### [Task details]
Give the count of lines in the data that include "Python", with no other words.

### [Records with scene code]
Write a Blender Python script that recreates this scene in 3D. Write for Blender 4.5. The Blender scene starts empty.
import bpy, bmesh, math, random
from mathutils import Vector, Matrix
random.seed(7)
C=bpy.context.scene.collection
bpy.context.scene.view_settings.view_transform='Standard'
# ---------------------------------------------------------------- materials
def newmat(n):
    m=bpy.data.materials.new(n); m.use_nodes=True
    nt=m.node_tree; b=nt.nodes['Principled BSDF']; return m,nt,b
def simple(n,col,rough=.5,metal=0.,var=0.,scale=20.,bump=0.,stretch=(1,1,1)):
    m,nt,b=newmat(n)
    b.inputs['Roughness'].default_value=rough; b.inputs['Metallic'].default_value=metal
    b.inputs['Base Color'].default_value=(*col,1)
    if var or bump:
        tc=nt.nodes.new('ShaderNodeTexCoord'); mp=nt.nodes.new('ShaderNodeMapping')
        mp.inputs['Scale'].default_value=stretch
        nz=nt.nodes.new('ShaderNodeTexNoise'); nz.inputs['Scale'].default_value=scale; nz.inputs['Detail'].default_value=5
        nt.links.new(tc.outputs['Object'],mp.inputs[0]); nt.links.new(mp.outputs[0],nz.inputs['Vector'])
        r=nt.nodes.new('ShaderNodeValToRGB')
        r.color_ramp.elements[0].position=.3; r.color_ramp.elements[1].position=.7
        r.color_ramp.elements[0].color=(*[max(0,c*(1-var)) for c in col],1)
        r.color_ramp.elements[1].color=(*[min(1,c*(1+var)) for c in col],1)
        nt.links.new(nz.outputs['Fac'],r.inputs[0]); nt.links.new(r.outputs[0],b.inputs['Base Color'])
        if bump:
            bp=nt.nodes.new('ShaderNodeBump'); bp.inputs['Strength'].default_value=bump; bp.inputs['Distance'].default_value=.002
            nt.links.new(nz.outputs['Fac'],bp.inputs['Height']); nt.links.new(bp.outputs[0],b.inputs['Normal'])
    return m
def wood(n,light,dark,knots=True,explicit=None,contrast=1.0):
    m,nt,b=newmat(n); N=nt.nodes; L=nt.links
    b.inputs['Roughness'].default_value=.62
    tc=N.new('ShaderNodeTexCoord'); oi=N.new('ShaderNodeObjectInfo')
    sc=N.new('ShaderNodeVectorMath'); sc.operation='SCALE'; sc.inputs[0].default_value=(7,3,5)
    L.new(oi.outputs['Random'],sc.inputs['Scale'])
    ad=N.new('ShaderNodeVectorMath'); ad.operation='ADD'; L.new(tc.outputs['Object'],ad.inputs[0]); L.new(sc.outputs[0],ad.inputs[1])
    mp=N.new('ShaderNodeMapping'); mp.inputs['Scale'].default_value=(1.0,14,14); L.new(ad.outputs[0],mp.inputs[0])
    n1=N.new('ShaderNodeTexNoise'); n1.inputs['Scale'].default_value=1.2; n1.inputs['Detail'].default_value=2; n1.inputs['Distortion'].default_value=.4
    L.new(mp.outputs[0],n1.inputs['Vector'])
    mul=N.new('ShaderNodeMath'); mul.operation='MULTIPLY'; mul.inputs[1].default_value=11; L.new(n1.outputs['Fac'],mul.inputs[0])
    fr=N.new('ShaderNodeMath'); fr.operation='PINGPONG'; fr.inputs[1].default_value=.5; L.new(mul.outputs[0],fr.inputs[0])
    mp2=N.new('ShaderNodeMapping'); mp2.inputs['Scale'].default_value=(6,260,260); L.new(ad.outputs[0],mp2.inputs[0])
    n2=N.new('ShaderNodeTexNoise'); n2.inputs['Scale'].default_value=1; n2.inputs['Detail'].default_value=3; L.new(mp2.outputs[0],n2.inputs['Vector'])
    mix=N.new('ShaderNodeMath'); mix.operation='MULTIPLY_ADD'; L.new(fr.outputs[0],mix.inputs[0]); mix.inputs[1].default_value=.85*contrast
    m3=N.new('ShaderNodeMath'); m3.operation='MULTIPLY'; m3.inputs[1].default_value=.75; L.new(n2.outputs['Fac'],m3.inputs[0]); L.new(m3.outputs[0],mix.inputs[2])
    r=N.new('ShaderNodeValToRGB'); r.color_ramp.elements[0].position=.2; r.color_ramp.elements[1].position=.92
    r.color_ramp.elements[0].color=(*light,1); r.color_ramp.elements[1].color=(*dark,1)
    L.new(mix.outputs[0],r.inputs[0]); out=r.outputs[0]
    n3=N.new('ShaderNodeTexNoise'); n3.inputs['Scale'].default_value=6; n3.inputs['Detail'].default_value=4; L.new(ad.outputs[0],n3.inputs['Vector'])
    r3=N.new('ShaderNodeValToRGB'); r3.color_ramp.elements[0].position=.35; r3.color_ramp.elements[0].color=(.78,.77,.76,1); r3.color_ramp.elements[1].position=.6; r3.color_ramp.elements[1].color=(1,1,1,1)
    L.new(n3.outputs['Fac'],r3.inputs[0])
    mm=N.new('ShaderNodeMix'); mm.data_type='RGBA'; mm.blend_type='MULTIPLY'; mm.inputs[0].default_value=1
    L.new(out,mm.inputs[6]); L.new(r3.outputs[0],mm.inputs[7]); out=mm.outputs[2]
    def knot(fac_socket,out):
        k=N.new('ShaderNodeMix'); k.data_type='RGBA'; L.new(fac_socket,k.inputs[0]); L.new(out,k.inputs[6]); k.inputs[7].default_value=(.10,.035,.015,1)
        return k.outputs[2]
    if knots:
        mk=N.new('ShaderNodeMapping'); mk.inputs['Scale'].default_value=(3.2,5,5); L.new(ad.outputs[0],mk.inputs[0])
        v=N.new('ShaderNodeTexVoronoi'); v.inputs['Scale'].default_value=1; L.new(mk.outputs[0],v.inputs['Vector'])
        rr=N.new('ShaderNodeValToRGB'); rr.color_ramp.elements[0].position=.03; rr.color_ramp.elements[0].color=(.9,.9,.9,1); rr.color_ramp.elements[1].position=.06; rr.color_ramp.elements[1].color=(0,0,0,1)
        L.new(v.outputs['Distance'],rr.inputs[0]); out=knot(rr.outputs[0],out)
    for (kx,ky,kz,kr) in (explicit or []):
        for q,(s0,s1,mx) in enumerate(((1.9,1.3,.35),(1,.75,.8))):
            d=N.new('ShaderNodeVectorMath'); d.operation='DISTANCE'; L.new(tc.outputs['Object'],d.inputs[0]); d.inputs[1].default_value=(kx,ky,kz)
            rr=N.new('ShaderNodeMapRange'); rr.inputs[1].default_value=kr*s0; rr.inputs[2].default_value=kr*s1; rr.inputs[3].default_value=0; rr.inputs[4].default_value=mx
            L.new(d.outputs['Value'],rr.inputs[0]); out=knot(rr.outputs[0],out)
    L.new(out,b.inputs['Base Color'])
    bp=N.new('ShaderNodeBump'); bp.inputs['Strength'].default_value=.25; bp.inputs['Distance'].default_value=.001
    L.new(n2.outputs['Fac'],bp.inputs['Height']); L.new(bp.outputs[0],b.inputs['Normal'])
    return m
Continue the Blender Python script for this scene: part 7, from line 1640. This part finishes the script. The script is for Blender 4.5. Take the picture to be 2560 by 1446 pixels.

### [Completed task]
2